- Job -
Scan the records and identify every line in which the string "Python" occurs, then return those lines.

- Dataset excerpts -
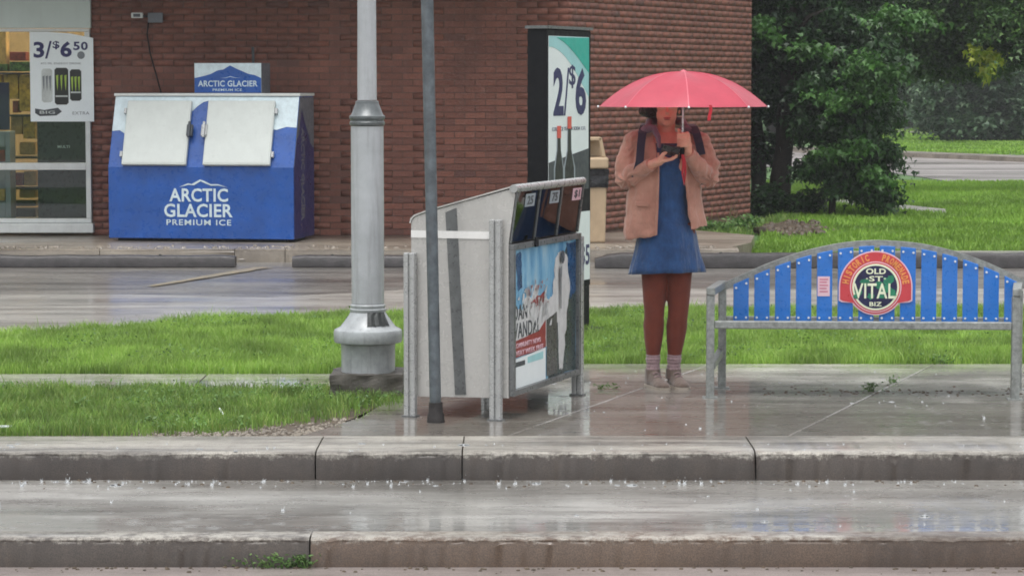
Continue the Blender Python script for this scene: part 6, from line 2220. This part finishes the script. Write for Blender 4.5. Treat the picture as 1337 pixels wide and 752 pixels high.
# dry weeds against the oblique wall
dw = empty('weed', (PX(925, 29.6), 29.6, 0), 0, 'straggly half-dry weeds at the foot of the brick wall right of the person', 'weed')
mb = MB()
for k in range(46):
    b0 = G(random.uniform(905, 965), random.uniform(292, 302), 0.0)
    hgt = random.uniform(0.1, 0.32)
    l_ = Vector((random.uniform(-0.12, 0.12), random.uniform(-0.08, 0.08), hgt))
    mb.tube([b0, b0 + l_ * 0.5 + Vector((0.01, 0, 0)), b0 + l_], [0.006, 0.005, 0.002], 4)
M['dry'] = paint('dry_stalk', (138, 122, 88), 0.8, var=0.3)
mb.build('stalks', 'dry', dw, world=True)['kind'] = 'stuff'
bl = [(tuple(P(px, py, 29.8)), (0.16, 0.2, 0.05), m_) for px, py, m_ in ((915, 296, 6), (935, 294, 6), (955, 290, 6), (800, 298, 4), (975, 287, 5))]
leaves('leaves', local(dw, clump_points(bl, 30, 0.07)), 0.05, 'weed', dw, 'oval', droop=-0.2)
grass('wall_foot_grass', [(1.6, 28.6), (2.4, 28.9), (3.2, 31.5), (3.6, 33.6), (2.95, 32.2)], 1500, 0.09, 0.014, 'blade2', 0.0)
# muddy bare patch with stones
mm = mud_outline
cn_ = sum(mm, Vector()) / len(mm)
mb = MB()
mb.v = [(p.x, p.y, -0.02) for p in mm] + [tuple(cn_.lerp(p, 0.7) + Vector((0, 0, 0.03 + 0.03 * random.random()))) for p in mm] + [tuple(cn_.lerp(p, 0.35) + Vector((0, 0, 0.05 + 0.03 * random.random()))) for p in mm] + [tuple(cn_ + Vector((0, 0, 0.08)))]
for j in range(26):
    k = (j + 1) % 26
    mb.f += [(j, k, 26 + k, 26 + j), (26 + j, 26 + k, 52 + k, 52 + j), (52 + j, 52 + k, 78)]
o = mb.build('mud_patch', 'soil', None, smooth=True)
o['kind'] = 'structure'
mud = MB()
for k in range(220):
    c_ = G(random.gauss(1033, 22), random.gauss(303, 3.5), 0) + Vector((0, 0, 0.03 + 0.02 * random.random()))
    mud.ball(c_, (random.uniform(0.02, 0.07), random.uniform(0.02, 0.09), random.uniform(0.015, 0.05)), 6, 4)
o = mud.build('rubble', 'soil', None, smooth=True)
o['kind'] = 'stuff'
mud = MB()
for k in range(260):
    c_ = Vector((random.uniform(-6, 1.95), 25.37 + abs(random.gauss(0.0, 0.2)), ZW))
    mud.ball(c_, (random.uniform(0.008, 0.03), random.uniform(0.01, 0.03), random.uniform(0.006, 0.018)), 6, 4)
o = mud.build('gravel', 'apron', None, smooth=True)
o['kind'] = 'stuff'
# broken concrete in the gap between the wheel stops
cz = []
for k, (px, w_) in enumerate(((318, 0.16), (335, 0.12), (350, 0.1), (366, 0.09))):
    c_ = G(px, 338, 0.02)
    mb = MB().ball((0, 0, 0), (w_, 0.09, 0.045), 9, 6)
    me = mb.mesh('stone')
    for v in me.vertices:
        v.co += Vector((noise.noise(v.co * 20 + Vector((k, 0, 0))), noise.noise(v.co * 20 + Vector((0, k, 0))), noise.noise(v.co * 16))) * 0.03
    o = link_mesh('concrete_lump', me, 'apron', None)
    o.location = c_
    tags(o, ['widest broken concrete lump between the two dark parking kerbs, touching the left kerb', 'second broken concrete lump right of the left parking kerb', 'third broken concrete lump, between the parking kerbs',
             'smallest broken concrete lump, touching the right-hand parking kerb'][k], 'concrete lump', 'broken concrete between the parking kerbs')

# ------------------------------------------------------------------ foreground small things
# dirt crumbs in front of the grass
peb = MB()
for k in range(900):
    px = random.uniform(180, 530)
    py = random.gauss(0, 1) * 5 + (563 - max(0, px - 380) * 0.12)
    if py > 568:
        continue
    c_ = G(px, py, 0)
    s_ = random.uniform(0.003, 0.011)
    peb.ball((c_.x, c_.y, -0.012), (s_ * 1.3, s_ * 1.3, s_), 5, 4)
o = peb.build('soil_crumbs', 'apron', None, smooth=True)
o['kind'] = 'stuff'
# grit lying along the two kerb feet and across the slab by the bench
gr = MB()
for k in range(420):
    mode = random.random()
    if mode < 0.4:
        c_ = Vector((random.uniform(-2.4, 2.4), YK1 - abs(random.gauss(0, 0.05)) - 0.01, ZR))
    elif mode < 0.7:
        c_ = Vector((random.uniform(-2.6, 2.6), YK2 - abs(random.gauss(0, 0.1)) - 0.01, ZL))
    else:
        c_ = G(random.uniform(990, 1337), random.gauss(512, 3), 0)
    s_ = random.uniform(0.002, 0.008)
    gr.ball(c_, (s_ * 1.5, s_ * 1.5, s_), 5, 4)
o = gr.build('grit', 'soil', None, smooth=True)
o['kind'] = 'stuff'


def weed(name, c, n, h, label, seed, spread=0.06):
    random.seed(seed)
    r = empty(name, c, 0, label, 'weed')
    mb = MB()
    for k in range(n):
        a = random.uniform(0, 2 * PI)
        e_ = Vector((math.cos(a) * spread * random.uniform(0.3, 1.2), math.sin(a) * spread * 0.6, h * random.uniform(0.4, 1)))
        b0 = Vector((random.uniform(-1, 1) * spread * 0.8, random.uniform(-0.01, 0.01), 0))
        mb.tube([b0, b0 + e_ * 0.5 + Vector((0, 0, h * 0.15)), b0 + e_], [0.0025, 0.002, 0.0012], 4)
    mb.build('stem', 'weed', r)
    p = np.array([(random.gauss(0, spread), random.gauss(0, 0.015), random.uniform(0.1, 0.9) * h) for _ in range(n * 6)])
    leaves('leaves', p, 0.022, 'weed', r, 'oval', droop=-0.2)
    return r


weed('weed', G(1137, 511), 9, 0.055, 'small dark weed sprouting from the pavement joint in front of the bench', 3, 0.03)
weed('weed', G(1165, 500), 5, 0.03, 'tiny weed in the pavement joint just behind the small dark weed', 4, 0.02)
weed('weed', Vector((jy(352), YK1 - 0.015, ZR)), 16, 0.055, 'green weeds at the foot of the near kerb, at the left of its joint', 6, 0.09)
weed('weed', Vector((jy(392), YK1 - 0.015, ZR)), 9, 0.06, 'green weed tuft in the joint of the near kerb', 8, 0.03)
weed('weed', G(1228, 475), 10, 0.06, 'pale weed at the back edge of the pavement behind the bench', 9, 0.05)
weed('weed', G(792, 508), 6, 0.03, 'dark leaf litter lying on the wet pavement left of the person', 12, 0.04)
bt_ = MB().tube([G(287, 541) + Vector((0, 0, 0.03)), G(293, 546) + Vector((0, 0, 0.012))], 0.005, 8)
tags(bt_.build('cigarette_end', 'paper'), 'white cigarette end lying on the grass left of the lamp post', 'litter')
bt_ = MB().box(-0.04, 0.04, -0.01, 0.01, 0, 0.008)
o = bt_.build('paper_scrap', 'paper')
o.location = G(4, 563) + Vector((0, 0, 0.02))
tags(o, 'white paper scrap on the grass edge at the far left', 'litter')

# rain splashes: little crowns and beads of water
M['water'] = paint('splash_water', (222, 226, 228), 0.08, var=0.02)
wn = M['water'].node_tree.nodes['Principled BSDF']
wn.inputs['Transmission Weight'].default_value = 0.5
wn.inputs['IOR'].default_value = 1.33
random.seed(21)
sp = MB()


def splash(c, s_):
    n = random.randint(2, 5)
    s_ *= random.choice((0.5, 0.7, 1.0, 1.0, 1.35))
    lean = Vector((random.uniform(-0.5, 0.5), 0, 0)) * s_
    for k in range(n):
        a = 2 * PI * k / n + random.random()
        d = Vector((math.cos(a), math.sin(a) * 0.8, 0))
        sp.tube([c + d * s_ * 0.25, c + d * s_ * 0.4 + Vector((0, 0, s_ * 0.6)), c + d * s_ * 0.5 + lean * 0.6 + Vector((0, 0, s_ * random.uniform(0.6, 1.5)))], [s_ * 0.16, s_ * 0.09, s_ * 0.03], 5)
    sp.lathe([(s_ * 0.6, c.z), (s_ * 0.45, c.z + s_ * 0.3), (s_ * 0.2, c.z + s_ * 0.5)], c.x, c.y, 8)
    if random.random() < 0.12:
        rr_ = s_ * random.uniform(1.6, 3.0)
        sp.lathe([(rr_, c.z), (rr_ * 0.94, c.z + 0.0022), (rr_ * 0.88, c.z)], c.x, c.y, 18)
    if random.random() < 0.6:
        sp.ball(c + Vector((random.uniform(-1, 1) * s_ * 0.5, 0, s_ * random.uniform(1.6, 2.6))), s_ * 0.11, 6, 4)


for k in range(170):
    splash(Vector((random.uniform(-2.45, 2.45), YK2 - 0.02 - abs(random.gauss(0, 0.09)), ZL)), 0.004 + 0.011 * random.random() ** 2.5)
for k in range(26):
    splash(Vector((random.uniform(-2.3, 2.3), random.uniform(YK1 + 0.3, YK2 - 0.1), ZL)), random.uniform(0.005, 0.012))
for k in range(70):
    splash(Vector((random.uniform(-0.5, 3), random.uniform(YKB, YB - 0.1), 0.0)), random.uniform(0.004, 0.010))
for k in range(60):
    splash(Vector((random.uniform(-2.5, 2.6), YK2 + random.uniform(0.02, 0.3), 0.0)), random.uniform(0.004, 0.009))
o = sp.build('rain_splashes', 'water', None, smooth=False)
o['kind'] = 'stuff'

# ------------------------------------------------------------------ rain haze
hz = MB().box(-130, 130, -30, 170, -1.4, 16).build('haze', None)
hz['kind'] = 'stuff'
hm_ = bpy.data.materials.new('rain_haze')
hm_.use_nodes = True
hn = hm_.node_tree
hn.nodes.remove(hn.nodes['Principled BSDF'])
pv = hn.nodes.new('ShaderNodeVolumePrincipled')
pv.inputs['Color'].default_value = (0.9, 0.93, 0.95, 1)
pv.inputs['Density'].default_value = 0.0008
hn.links.new(pv.outputs[0], hn.nodes['Material Output'].inputs['Volume'])
hz.data.materials.append(hm_)
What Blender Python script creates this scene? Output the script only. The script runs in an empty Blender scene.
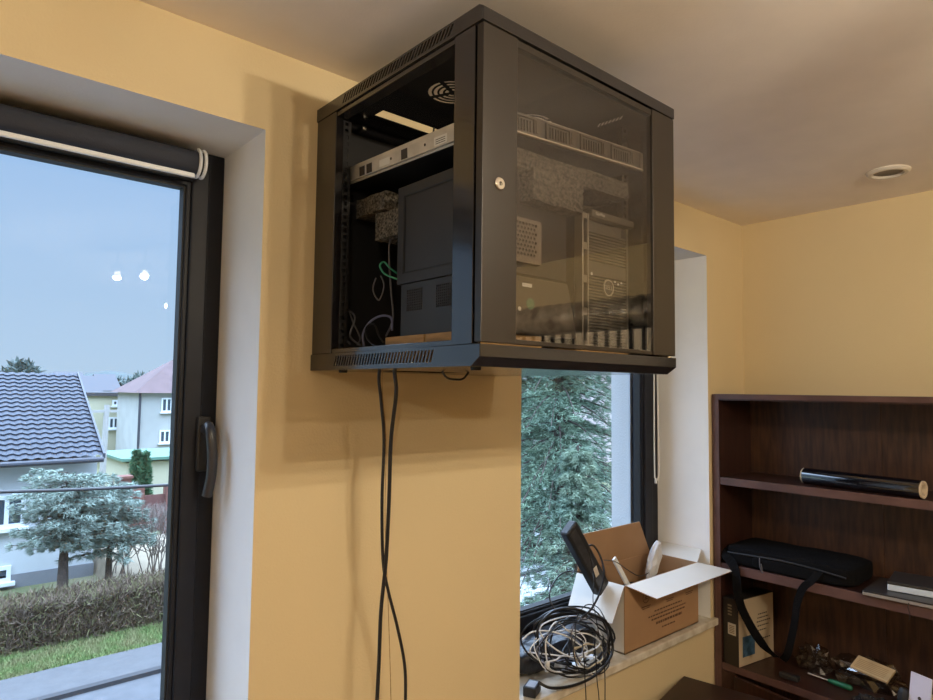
import bpy, bmesh, math, random
from math import sin, cos, pi, sqrt, radians
from mathutils import Vector, Matrix
from mathutils.geometry import interpolate_bezier
S = bpy.context.scene
COL = S.collection
random.seed(7)

# ------------------------------------------------------------------ camera, world, exposure
CZ = 1.8379                                   # eye height over the room floor
YAW, PITCH, ROLL, FPX = 0.85117, 0.060596, 0.011449, 642.108
def cam_axes():
    cy, sy, cp, sp = cos(YAW), sin(YAW), cos(PITCH), sin(PITCH)
    F = Vector((cy*cp, sy*cp, sp)); Rt = Vector((sy, -cy, 0)); U = Rt.cross(F) * 1.0
    c, s = cos(ROLL), sin(ROLL)
    return c*Rt + s*U, -s*Rt + c*U, F
RT, UP, FW = cam_axes()
cam = bpy.data.objects.new('camera', bpy.data.cameras.new('camera')); COL.objects.link(cam)
cam.matrix_world = Matrix(((RT.x, UP.x, -FW.x, 0), (RT.y, UP.y, -FW.y, 0), (RT.z, UP.z, -FW.z, CZ), (0, 0, 0, 1)))
cam.data.sensor_width = 36; cam.data.lens = 36*FPX/933; cam.data.clip_start = .02; cam.data.clip_end = 3000
S.camera = cam
def P(u, v, ax, val):
    """point of the place that the photo shows at pixel (u, v), on the plane ax = val"""
    d = RT*((u-466.5)/FPX) + UP*(-(v-350)/FPX) + FW
    t = {'x': lambda: val/d.x, 'y': lambda: val/d.y, 'z': lambda: (val-CZ)/d.z}[ax]()
    return Vector((d.x*t, d.y*t, CZ + d.z*t))

S.view_settings.view_transform = 'Standard'; S.view_settings.look = 'None'
S.view_settings.gamma = 1; S.view_settings.use_curve_mapping = False
S.view_settings.exposure = 0.0
S.cycles.max_bounces = 8; S.cycles.diffuse_bounces = 4; S.cycles.glossy_bounces = 4
S.cycles.transparent_max_bounces = 24; S.cycles.caustics_reflective = False; S.cycles.caustics_refractive = False
S.cycles.sample_clamp_indirect = 6

W = bpy.data.worlds.new('overcast_sky'); S.world = W; W.use_nodes = True
nt = W.node_tree; nt.nodes.clear()
out = nt.nodes.new('ShaderNodeOutputWorld'); bg = nt.nodes.new('ShaderNodeBackground')
tc = nt.nodes.new('ShaderNodeTexCoord'); sx = nt.nodes.new('ShaderNodeSeparateXYZ'); rp = nt.nodes.new('ShaderNodeValToRGB')
nt.links.new(tc.outputs['Generated'], sx.inputs[0]); nt.links.new(sx.outputs['Z'], rp.inputs[0])
nt.links.new(rp.outputs[0], bg.inputs[0]); nt.links.new(bg.outputs[0], out.inputs[0])
rp.color_ramp.elements[0].position = 0.0; rp.color_ramp.elements[0].color = (.50, .68, .87, 1)
rp.color_ramp.elements[1].position = .30; rp.color_ramp.elements[1].color = (.38, .58, .87, 1)
e_ = rp.color_ramp.elements.new(.75); e_.color = (6.6, 8.7, 11.8, 1)
bg.inputs[1].default_value = 1.0

def lamp(name, loc, watts, col=(.93, .81, .62), r=.018):
    l = bpy.data.lights.new(name, 'POINT'); l.energy = watts; l.color = col; l.shadow_soft_size = r
    o = bpy.data.objects.new(name, l); COL.objects.link(o); o.location = loc; return o
BULBS = [(.86, -.66, 2.43), (.96, -.51, 2.43), (1.06, -.36, 2.43)]
BULBS2 = [(1.43, -1.70, 2.42)]
BULBS3 = [(-1.25, -1.5, 2.42), (-1.35, -1.65, 2.42)]
for b in BULBS: lamp('ceiling_bulb_light', b, 46)
for b in BULBS2: lamp('ceiling_bulb_light', b, 46)
for b in BULBS3: lamp('ceiling_bulb_light', b, 40)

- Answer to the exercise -
Continue the Blender Python script for this scene: part 6, from line 2220. This part finishes the script. Write for Blender 4.5. Treat the picture as 1337 pixels wide and 752 pixels high.
What Blender Python script creates this scene? Output the script only. The script runs in an empty Blender scene.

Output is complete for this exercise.